What is the timeline of Oswald's encounter with Dallas police at the Texas Theatre on November 22 1963?
Executive summary
Lee Harvey Oswald entered the Texas Theatre in Oak Cliff on the afternoon of November 22, 1963, was identified by theater staff and patrons, a call went to Dallas police who converged on the building, and Oswald was taken into custody after a short struggle in the theater — an arrest documented in Dallas police reports and recounted by contemporaneous witnesses and later histories [1] [2] [3]. Contemporary schedules and museum archives confirm the theater was showing the film “War Is Hell” that day, and the arrest quickly became central to the city’s rapidly unfolding investigation into both President Kennedy’s assassination and the killing of Officer J. D. Tippit [4] [5] [6].
1. Arrival at the Texas Theatre and who saw him
Multiple eyewitness accounts and theater records place Oswald entering the Texas Theatre shortly after the Tippit shooting; theater manager Warren “Butch” Burroughs later recalled Oswald came in between about 1:00 and 1:07 p.m., and other witnesses say he slipped in without buying a ticket during the afternoon showing of “War Is Hell” [7] [4]. Several patrons and employees grew suspicious and reported a man matching descriptions connected to the Tippit murder, triggering calls to police; local histories summarize that someone notified theater staff and police within minutes of Oswald’s arrival [3] [8].

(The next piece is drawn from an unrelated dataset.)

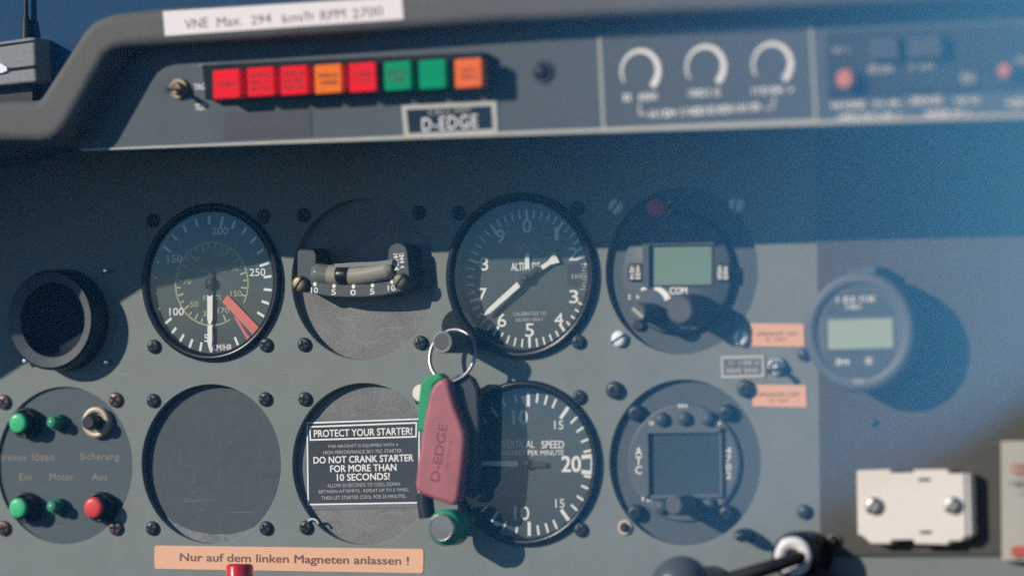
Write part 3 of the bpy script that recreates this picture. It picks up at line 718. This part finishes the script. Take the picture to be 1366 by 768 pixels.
# com radio
t = Thing('com_radio', 'round communication radio with green screen and two black knobs', 'radio', *HOLES['com'])
b = MB(); b.disc(0, 0, 42, -3.0, DISC, 96); b.lathe(0, 0, [(42, -3.0), (42, -4.4)], DISC); t.part('flange', b)
fu, fv = t.p(903, 365, 0)
b = MB(); b.lathe(fu, fv, [(29.3, -3.2), (29.3, -2.7), (28.0, -2.7), (28.0, -3.1)], DEEP, 96); b.lathe(fu, fv, [(28.2, -3), (28.2, 0.2), (27.6, 0.8), (0.01, 0.8)], mat('radio face', (0.090, 0.108, 0.115), 0.5, vary=0.06, scale=700), 96); t.part('face', b)  # black ring paints the shadow in the gap round the face
b = MB(); b.prism(t.P((857, 322), (953, 321), (953, 383), (857, 383), h=1), 0.7, 1.0, BLACK)
b.prism(t.P((866, 328), (949, 326.5), (949, 379), (867, 380.5), h=1.2), 0.9, 1.1, LCD)
for q in (((857, 322), (953, 320.5), (953, 326), (857, 327.5)), ((857, 327.5), (865.5, 327.3), (865.5, 383), (857, 383))): b.prism(t.P(*q, h=3), 1.0, 3.0, DISC)
t.part('screen', b)
for px, py in ((847, 363), (964, 363)):
    b = MB(); u, v = t.p(px, py, 2); k = sz(px, py); b.rrect(u, v, 19*k[0], 24*k[1], 1.2, 0.8, 2.4, BLACK, 0.4); o = t.part('side_button', b)
    b = MB(); t.smd(b, px-4, py, 18, 6, 2.5, WHITE, 90); t.smd(b, px+4, py, 18, 6, 2.5, WHITE, 90); t.part('lettering', b, o)
b = MB(); t.txt(b, 'COM', 905, 387.5, 23, 9.5, 0.95, WHITE, 0.03)
t.smd(b, 846, 396, 15, 6, 0.95, WHITE); t.smd(b, 914, 435, 13, 7, 0.95, WHITE)
for px, py, wp, hp in ((890, 302, 16, 5), (917, 302, 16, 5), (906, 317, 34, 4), (845, 304, 12, 4), (966, 304, 10, 4)): t.smd(b, px, py, wp, hp, 0.95, DIMP)
u, v = t.p(868, 410, 0.9); b.arc(u, v, 8.0, 11.2, -30, 68, 0.95, WHITE, 24, 0.4); t.part('markings', b)
for px, py, r, hh in ((851, 417, 4.6, 18.0), (907, 413, 7.2, 23.0)):
    u, v = t.p(px, py, hh); b = MB(); b.knob(u, v, r, 0.8, hh, GREYK, 1.0, r1=r*0.93)
    for i in range(18):
        a = 20*i; b.bar(u, v, a, r*0.90, r*1.04, 0.8, 0.8, hh-2, GREYK, hh-4)
    if r < 5: b.bar(u, v, 130, -3.4, 3.4, 1.4, 1.4, hh+0.3, CREAM, 0.3)
    t.part('knob', b)
u, v = t.p(848, 433, 1); b = MB(); b.lathe(u, v, [(3.0, -2.9), (3.0, -1), (2.2, 0)], STEEL, 6, False); b.disc(u, v, 2.2, 0, BLACK, 6); t.part('jack', b)
b = MB(); u, v = t.p(875, 277, 2); b.knob(u, v, 4.6, -3, 3, mat('dull red cap', (0.60, 0.06, 0.08), 0.5), 0.8); b.bar(u+6, v+2.6, 60, -1.5, 1.5, 1.2, 1.2, 0.6, FADED); b.bar(u+6, v-2.4, 60, -1.5, 1.5, 1.2, 1.2, 0.6, FADED); t.part('red_cap', b)
for px, py, ro in ((823, 276, 40), (984, 273, 10), (827, 452, 60), (990, 451, 10)): screw(t, px, py, 3.9, ZINC, 0.05, 2.8, 'slot', ro)

# transponder
t = Thing('transponder', 'round transponder unit with blank dark square screen and ATC lettering', 'transponder', *HOLES['atc'])
b = MB(); b.disc(0, 0, 42, -3.0, DISC, 96); b.lathe(0, 0, [(42, -3.0), (42, -4.4)], DISC); t.part('flange', b)
b = MB(); u, v = t.p(911, 617, -1); fs_ = mat('transponder face', (0.085, 0.105, 0.112), 0.5, vary=0.06, scale=700)
b.prism([(u+29.5*math.cos(R(a))*(1.0 if True else 1), v+28*math.sin(R(a))) for a in range(0, 360, 6)], -3, -1.2, fs_, 1.5); t.part('face', b)
b = MB(); b.prism(t.P((862, 573), (961, 572), (962, 661), (863, 663), h=-0.9), -1.2, -1.0, DEEP); b.prism(t.P((866, 577), (957, 576), (958, 658), (867, 659), h=-0.8), -1.0, -0.85, LCDD)
for q in (((861, 571), (963, 570), (959, 577), (865, 578)), ((861, 571), (865.5, 578), (866.5, 659), (862, 665))): b.prism(t.P(*q, h=0.5), -1.2, 1.2, fs_, 0.2)
for q in (((963, 570), (964.5, 663), (959.5, 658), (958.5, 577)), ((862, 665), (964.5, 663), (959.5, 658), (866.5, 659.5))): b.prism(t.P(*q, h=0.0), -1.2, 0.3, fs_, 0.2)
t.part('screen', b)
b = MB()
for i, ch in enumerate('ATC'): t.txt(b, ch, 852, 601.5+i*12.5, 8.5, 10.5, -1.05, WHITE, 0.02)
for i, ch in enumerate('4702'): t.txt(b, ch, 972, 600.5+i*11, 7, 9, -1.05, WHITE, 0.01)
for px, py, wp, hp in ((912, 541, 15, 5), (867, 564, 10, 6), (958, 564, 8, 6), (864, 665, 15, 6), (930, 667, 7, 6), (957, 670, 7, 11)): t.smd(b, px, py, wp, hp, -1.0, WHITE)
t.part('lettering', b)
for px, py in ((882, 559), (912, 558), (944, 558.5), (882, 676), (946, 673)):
    b = MB(); u, v = t.p(px, py, 0.5); b.lathe(u, v, [(3.4, -1.2), (3.3, 0.6), (2.6, 1.5), (0.01, 1.8)], DISC, 28); t.part('push_button', b)
b = MB(); u, v = t.p(899, 674, 17); b.knob(u, v, 5.0, -1.2, 17, GREYK, 1.0, r1=4.6); t.part('knob', b)
for px, py in ((851, 550.5), (972, 550), (850.5, 683), (972, 684)): screw(t, px, py, 4.0, SCREW, -3, 4.5, 'hex')
for px, py in ((821, 520), (995.5, 518)): screw(t, px, py, 4.2, SCREW, 0.05, 3.4, 'hex')

# ------------------------------------------------------------------ stickers and plates
def sticker(name, label, q, lines, mt, ink, h=0.3, h0=0.05, cat='sticker', rot=0.0):
    cxp = sum(p[0] for p in q)/4; cyp = sum(p[1] for p in q)/4
    t = Thing(name, label, cat, cxp, cyp)
    o = t.P(*q, h=h); b = MB()
    rad = 1.6 if q[1][0]-q[0][0] > 200 else 0.5; oo = []
    for i in range(4):
        p0, p1, p2 = Vector(o[i-1]), Vector(o[i]), Vector(o[(i+1) % 4])
        a_ = p1+(p0-p1).normalized()*rad; c_ = p1+(p2-p1).normalized()*rad
        for f_ in (0, .25, .5, .75, 1): oo.append(tuple(a_*(1-f_)**2+p1*2*f_*(1-f_)+c_*f_*f_))
    b.prism(oo, h0, h, mt); t.part('tape', b); b = MB()
    for s_, px, py, wp, hp, bo in lines: t.txt(b, s_, px, py, wp, hp, h+0.05, ink, bo, rot)
    t.part('lettering', b); return t
sticker('orange_sticker', 'long orange sticker reading Nur auf dem linken Magneten anlassen', [(206, 727), (565, 731.5), (564.5, 764), (206, 758)],
        [('Nur auf dem linken Magneten anlassen !', 391, 746.5, 305, 14, 0.03)], ORANGE, mat('sticker print', (0.20, 0.10, 0.075), 0.7), rot=-0.5)
sticker('orange_sticker', 'small orange sticker above the toggle switch beside the radio', [(1000, 431), (1072, 432), (1073, 462), (1002, 461.5)], [('SPEAKER ON', 1036, 445, 54, 6, 0), ('IC OFF', 1035, 453, 26, 5, 0)], ORANGE, INK)
sticker('orange_sticker', 'small orange sticker below the toggle switch beside the transponder', [(1003, 513), (1075, 513.5), (1076, 543), (1004, 541.5)], [('SPEAKER OFF', 1039, 526, 56, 6, 0), ('IC ON', 1039, 534, 24, 5, 0)], ORANGE, INK)
t = Thing('engraved_plate', 'small grey engraved plate with pale border left of the toggle switch', 'plate', 992, 488)
b = MB(); q = t.P((962, 475), (1020, 473.5), (1021, 503), (963, 504.5)); b.prism(q, 0.05, 0.5, mat('engraved grey', (0.12, 0.13, 0.125), 0.5, vary=0.1), 0.1); edge(q, 1.3, 0.65, b, CREAM); t.part('plate', b)
b = MB(); t.smd(b, 991, 483.5, 42, 6, 0.6, FADED); t.smd(b, 991, 494, 44, 6, 0.6, FADED); t.part('lettering', b)
toggle('toggle_switch', 'small steel toggle switch between the two little orange stickers', 1037, 488, 0.0, (1026, 496, 11), STEEL, 4.6)

# loose panel screws
for lab, px, py, r, mt, hh, kd in (('dark screw under the upper small orange sticker', 1073, 472.5, 3.0, SCREW, 2.0, 'none'), ('dark panel screw right of the transponder', 1074, 682, 3.4, SCREW, 2.2, 'none'),
        ('tiny dark rivet on the dark side panel above the white bracket', 1165.5, 563.5, 1.8, SCREW, 1.2, 'none'),
        ('tall bright tipped stud casting a long shadow by the transponder', 998, 713, 3.2, SCREW, 12.0, 'none')):
    t = Thing('panel_screw', lab, 'screw', px, py, 1.65 if px > 1090 else 0.0, 'loose screws on the panel')
    b = MB(); b.lathe(0, 0, [(r, 0.02), (r, hh*0.6), (r*0.8, hh*0.9), (0.01, hh)], mt, 28); t.part('head', b)
    if hh > 5:
        b = MB(); b.lathe(0, 0, [(r*0.55, hh*0.9), (r*0.5, hh+1.0), (0.01, hh+1.4)], STEEL, 20); t.part('tip', b)
for lab, px, py, h0, ringm in (('peach ringed screw hole at lower left of the transponder', 834.5, 703, 0.05, mat('peach washer', (0.62, 0.45, 0.33), 0.5)), ('brass ringed bolt in the lower corner of the dark side panel', 1113.5, 721, 1.65, OLIVE)):
    t = Thing('washer_bolt', lab, 'bolt', px, py, h0)
    b = MB(); b.lathe(0, 0, [(3.7, 0), (3.6, 0.8), (2.2, 0.9), (2.2, 0.2)], ringm, 32); t.part('washer', b)
    b = MB(); b.lathe(0, 0, [(2.2, 0.05), (2.1, 2.4), (1.4, 3.0), (0.01, 3.0)], BLACK, 6, False); t.part('bolt', b)

# ------------------------------------------------------------------ clip-on clock
HC = 23.0
t = Thing('digital_clock', 'round grey digital clock with pale screen standing off the dark side panel', 'clock', 1145.5, 442.5, HC)
CL = mat('clock grey', (0.105, 0.120, 0.130), 0.5, vary=0.08, scale=500, bump=0.15)
b = MB(); b.lathe(0, 0, [(26, -12), (27.6, -11), (27.6, -2), (27.0, -0.7), (25.8, 0), (21.5, 0), (21.0, -0.8)], CL, 80); b.disc(0, 0, 21.1, -0.8, CL, 64); t.part('case', b)
b = MB(); b.prism(t.P((1130, 360), (1168, 356), (1172, 420), (1130, 420), h=-10), -HC+1.7, -10, CL, 1.0); b.lathe(0, 0, [(12, -HC+1.7), (12, -11)], BLACK, 40); t.part('mount', b)
b = MB(); b.prism(t.P((1100, 424), (1192, 421), (1193, 466), (1102, 469), h=-0.6), -0.8, -0.5, DISC, 0.1); b.prism(t.P((1104, 426.5), (1191, 424), (1192, 463.5), (1105, 466), h=-0.4), -0.6, -0.3, LCDP); t.part('screen', b)
b = MB(); n = 20
up = [(18.5*math.cos(R(20+i*140/n)), 18.5*math.sin(R(20+i*140/n))+1.5) for i in range(n+1)]; b.prism(up, -0.8, -0.5, DISC, 0.2)
dn = [(18.5*math.cos(R(200+i*140/n)), 18.5*math.sin(R(200+i*140/n))-2.5) for i in range(n+1)]; b.prism(dn, -0.8, -0.5, DISC, 0.2); t.part('button_field', b)
b = MB(); t.smd(b, 1129, 399.5, 26, 8, -0.4, WHITE); t.smd(b, 1157, 398.5, 20, 8, -0.4, WHITE); t.smd(b, 1141, 409, 26, 6, -0.4, WHITE); t.smd(b, 1124.5, 482.5, 18, 8, -0.4, WHITE); t.smd(b, 1162, 481, 14, 8, -0.4, WHITE); t.smd(b, 1144, 508, 18, 6, 0.1, FADED); t.part('lettering', b)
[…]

2. The call to police and the rapid police response
According to contemporary press and later timelines, an employee (often identified as Mrs. Postal in published timelines) informed Dallas police that a suspicious man was inside the theater, and patrol cars, detectives and sheriffs rapidly assembled and headed to the Texas Theatre when they believed Tippit’s killer might be inside [9] [10]. Police intelligence and arrest documentation filed the same weekend record officers responding to the theater and proceeding to locate and detain the suspect in the auditorium [2] [1].
3. The encounter inside the auditorium and the arrest
Multiple sources describe a brief physical confrontation in the theater: when officers entered the balcony area where Oswald was seated he reportedly resisted and was subdued after a short struggle before being handcuffed and led out [3] [11]. Police arrest paperwork and the Dallas department’s internal intelligence memorandum detail that Oswald was apprehended inside the auditorium on November 22 and subsequently identified in official reports as the suspect in both the Kennedy and Tippit killings [1] [2].

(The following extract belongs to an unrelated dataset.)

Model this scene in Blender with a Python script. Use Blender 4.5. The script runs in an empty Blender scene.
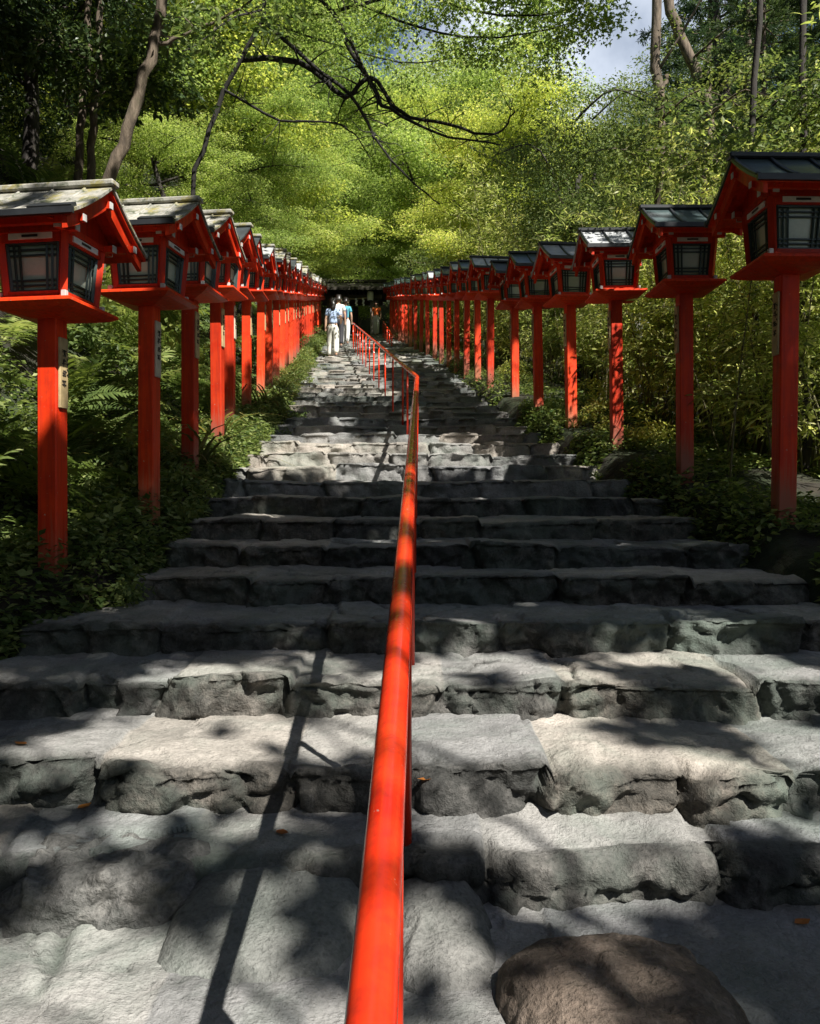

4. Evidence noted at the scene and immediate documentation
Photographs and police archival material include images of the shirt Oswald wore and the revolver found on him at the time of arrest; museum and archive collections preserve these items as exhibits tied to the Texas Theatre arrest and later investigations [5] [1]. Those documents were used in the Warren Commission and later agency files, and the arrest report entered Oswald into custody as the man suspected in both murders [1] [6].

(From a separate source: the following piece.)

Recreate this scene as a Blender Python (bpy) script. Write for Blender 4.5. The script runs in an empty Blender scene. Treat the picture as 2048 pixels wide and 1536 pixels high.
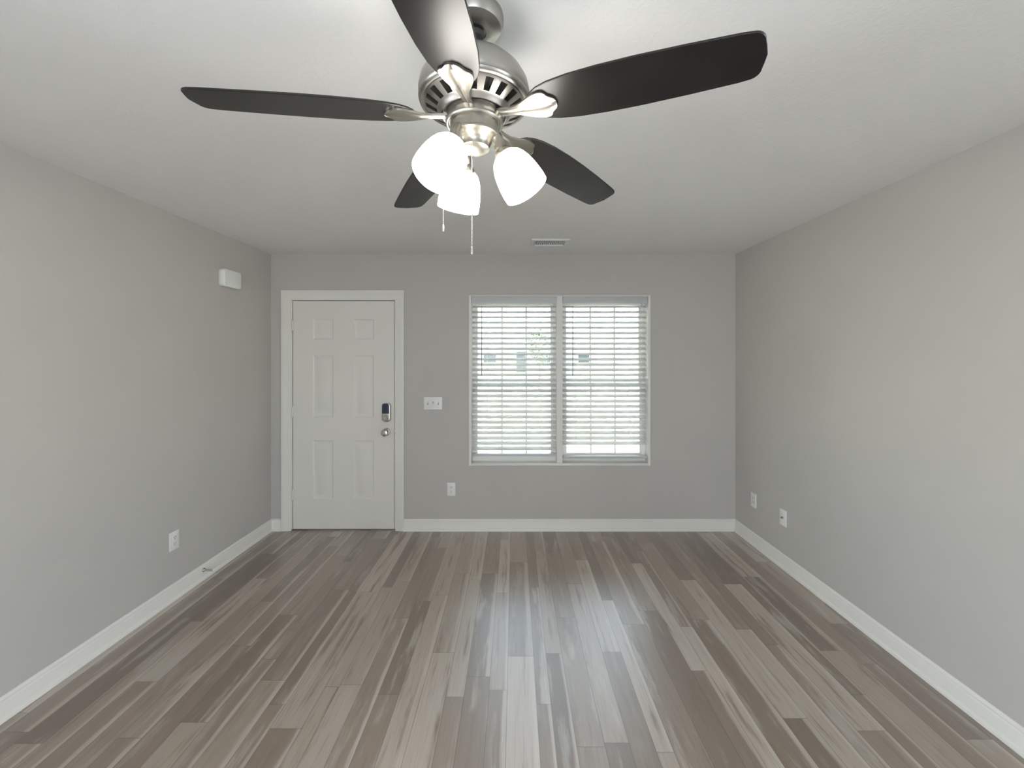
import bpy, bmesh, math, random
from mathutils import Vector, Matrix

random.seed(7)
sc = bpy.context.scene
COL = sc.collection
PI = math.pi

# ------------------------------------------------------------------ camera
F_PX = 830.0                     # focal length in pixels of the 2048 px wide frame
VPX, VPY = 1029.0, 712.0         # where the floor boards and the walls converge
S = 226.0                        # pixels per metre on the far wall
D = F_PX / S                     # distance of the far wall
H = 1.544                        # camera height
ZC = 2.445                       # ceiling height
cam_d = bpy.data.cameras.new('camera')
cam_d.sensor_width = 36.0
cam_d.lens = F_PX / 2048 * 36.0
cam_d.shift_x = -(VPX - 1024) / 2048
cam_d.shift_y = (VPY - 768) / 2048
cam_d.clip_start = 0.02
cam_d.clip_end = 400
cam = bpy.data.objects.new('camera', cam_d)
cam.location = (0, 0, H)
cam.rotation_euler = (PI / 2, 0, 0)
COL.objects.link(cam)
sc.camera = cam

# ------------------------------------------------------------------ sky, sun, added fill lights, exposure
SKY_STRENGTH = 2.0
SUN_STRENGTH = 30.0
REAR_FILL = 38.0
OVERHEAD_FILL = 4.0
SIDE_FILL = 29.0
LAMP_STRENGTH = 6.5
sc.view_settings.view_transform = 'Standard'
sc.view_settings.look = 'None'
sc.view_settings.exposure = 1.54
sc.view_settings.gamma = 1.0
sc.view_settings.use_curve_mapping = False

world = bpy.data.worlds.new('sky')
sc.world = world
world.use_nodes = True
wt = world.node_tree
wt.nodes.clear()
wo = wt.nodes.new('ShaderNodeOutputWorld')
wb = wt.nodes.new('ShaderNodeBackground')
wr = wt.nodes.new('ShaderNodeValToRGB')
wc = wt.nodes.new('ShaderNodeTexCoord')
ws = wt.nodes.new('ShaderNodeSeparateXYZ')
wt.links.new(wc.outputs['Generated'], ws.inputs[0])
wt.links.new(ws.outputs['Z'], wr.inputs[0])
wr.color_ramp.elements[0].position = 0.0
wr.color_ramp.elements[0].color = (0.80, 0.88, 0.96, 1)
wr.color_ramp.elements[1].position = 0.7
wr.color_ramp.elements[1].color = (0.62, 0.80, 1.0, 1)
wt.links.new(wr.outputs[0], wb.inputs[0])
wb.inputs[1].default_value = SKY_STRENGTH
wt.links.new(wb.outputs[0], wo.inputs[0])

sun_d = bpy.data.lights.new('sun', 'SUN')
sun_d.energy = SUN_STRENGTH
sun_d.angle = math.radians(0.6)
sun_d.color = (1.0, 0.975, 0.94)
sun = bpy.data.objects.new('sun', sun_d)
sun.rotation_euler = (0, math.radians(38), 0)      # from the side, along the house front
COL.objects.link(sun)

YR = -3.0                                         # inner face of the rear wall
rear_d = bpy.data.lights.new('rear_daylight', 'AREA')
rear_d.shape = 'RECTANGLE'
rear_d.size, rear_d.size_y = 2.5, 2.0
rear_d.energy = REAR_FILL
rear_d.color = (0.88, 0.925, 1.0)
rear = bpy.data.objects.new('rear_daylight', rear_d)
rear.location = (0.0, YR - 0.20, 1.08)            # fill light added just outside the unseen rear door
rear.rotation_euler = (PI / 2, 0, 0)
COL.objects.link(rear)
SWY0, SWY1, SWZ0, SWZ1 = -1.05, 0.80, 0.55, 1.80   # unseen side windows, added to light the middle of the room
for nm, sx in (('left_daylight', -1), ('right_daylight', 1)):   # fill lights added outside them, tilted down
    ld = bpy.data.lights.new(nm, 'AREA')
    ld.shape = 'RECTANGLE'
    ld.size, ld.size_y = SWZ1 - SWZ0, SWY1 - SWY0
    ld.energy = SIDE_FILL
    ld.color = (0.92, 0.95, 1.0)
    lo = bpy.data.objects.new(nm, ld)
    lo.location = (sx * 2.74, (SWY0 + SWY1) / 2, (SWZ0 + SWZ1) / 2 + 0.18)
    lo.rotation_euler = (0, sx * (PI / 2 - math.radians(25)), 0)
    COL.objects.link(lo)
kit_d = bpy.data.lights.new('kitchen_ceiling_light', 'AREA')
kit_d.shape = 'RECTANGLE'
kit_d.size, kit_d.size_y = 1.2, 0.6
kit_d.energy = OVERHEAD_FILL
kit_d.color = (1.0, 0.94, 0.85)
kit = bpy.data.objects.new('kitchen_ceiling_light', kit_d)
kit.location = (0.0, -1.9, ZC - 0.03)             # overhead fill added behind the camera, without a fixture
COL.objects.link(kit)


# ------------------------------------------------------------------ materials
class NT:
    def __init__(self, mat):
        self.t = mat.node_tree
        self.L = self.t.links.new

    def put(self, sock, v):
        if isinstance(v, bpy.types.NodeSocket):
            self.L(v, sock)
        elif v is not None:
            try:
                sock.default_value = v
            except (TypeError, ValueError):
                sock.default_value = tuple(v) + (1.0,)

    def m(self, op, a, b=None, c=None, clamp=False):
        n = self.t.nodes.new('ShaderNodeMath')
        n.operation = op
        n.use_clamp = clamp
        for i, v in enumerate((a, b, c)):
            if v is not None:
                self.put(n.inputs[i], v)
        return n.outputs[0]

    def comb(self, x, y, z=0.0):
        n = self.t.nodes.new('ShaderNodeCombineXYZ')
        for i, v in enumerate((x, y, z)):
            self.put(n.inputs[i], v)
        return n.outputs[0]

    def white(self, vec):
        n = self.t.nodes.new('ShaderNodeTexWhiteNoise')
        n.noise_dimensions = '3D'
        self.L(vec, n.inputs['Vector'])
        return n.outputs['Value'], n.outputs['Color']

    def noise(self, vec, scale=1.0, detail=2.0, rough=0.5):
        n = self.t.nodes.new('ShaderNodeTexNoise')
        if vec is not None:
            self.L(vec, n.inputs['Vector'])
        n.inputs['Scale'].default_value = scale
        n.inputs['Detail'].default_value = detail
        n.inputs['Roughness'].default_value = rough
        return n.outputs['Fac']

    def coord(self):
        n = self.t.nodes.new('ShaderNodeTexCoord')
        return n.outputs['Object']

    def sep(self, v):
        n = self.t.nodes.new('ShaderNodeSeparateXYZ')
        self.L(v, n.inputs[0])
        return n.outputs

    def step(self, v, lo, hi):
        n = self.t.nodes.new('ShaderNodeMapRange')
        n.interpolation_type = 'SMOOTHSTEP'
        self.put(n.inputs['Value'], v)
        n.inputs['From Min'].default_value = lo
        n.inputs['From Max'].default_value = hi
        return n.outputs[0]

    def mix(self, f, a, b):
        n = self.t.nodes.new('ShaderNodeMix')
        n.data_type = 'RGBA'
        self.put(n.inputs[0], f)
        self.put(n.inputs[6], a)
        self.put(n.inputs[7], b)
        return n.outputs[2]

    def ramp(self, f, stops):
        n = self.t.nodes.new('ShaderNodeValToRGB')
        el = n.color_ramp.elements
        while len(el) < len(stops):
            el.new(0.5)
        for e, (p, c) in zip(el, stops):
            e.position = p
            e.color = tuple(c) + (1.0,)
        self.L(f, n.inputs[0])
        return n.outputs[0]

    def bump(self, h, strength, dist):
        n = self.t.nodes.new('ShaderNodeBump')
        n.inputs['Strength'].default_value = strength
        n.inputs['Distance'].default_value = dist
        self.L(h, n.inputs['Height'])
        return n.outputs[0]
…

5. Conflicting details, later retellings, and limits of the record
Contemporary and later retellings vary on precise minutes and dialogue — popular timelines give specific timestamps (for example, some reportage lists police notification around 1:40 p.m. and arrest about 1:55 p.m.), while eyewitness statements and managerial recollections offer somewhat earlier arrival windows and imprecise “within minutes” language [9] [7] [3]. Official Dallas police arrest forms and intelligence reports confirm the date and location but do not resolve every second-by-second discrepancy in public narratives, and available sources here do not provide a single authoritative digital second-by-second transcript [2] [1].
6. Immediate aftermath: custody and investigative follow-up
After being taken from the theater, Oswald was processed by Dallas homicide detectives and interrogated that evening; the arrest at the Texas Theatre became the hinge that moved Oswald from a local suspect to the central figure in federal and commission inquiries into the Kennedy assassination, as reflected in police archives and national archives referenced by museum collections [1] [6]. Subsequent histories and museum archives preserve photos and paperwork from those first hours that corroborate the basic sequence: arrival, identification, police intervention, brief struggle, arrest, and transfer into official custody [5] [2].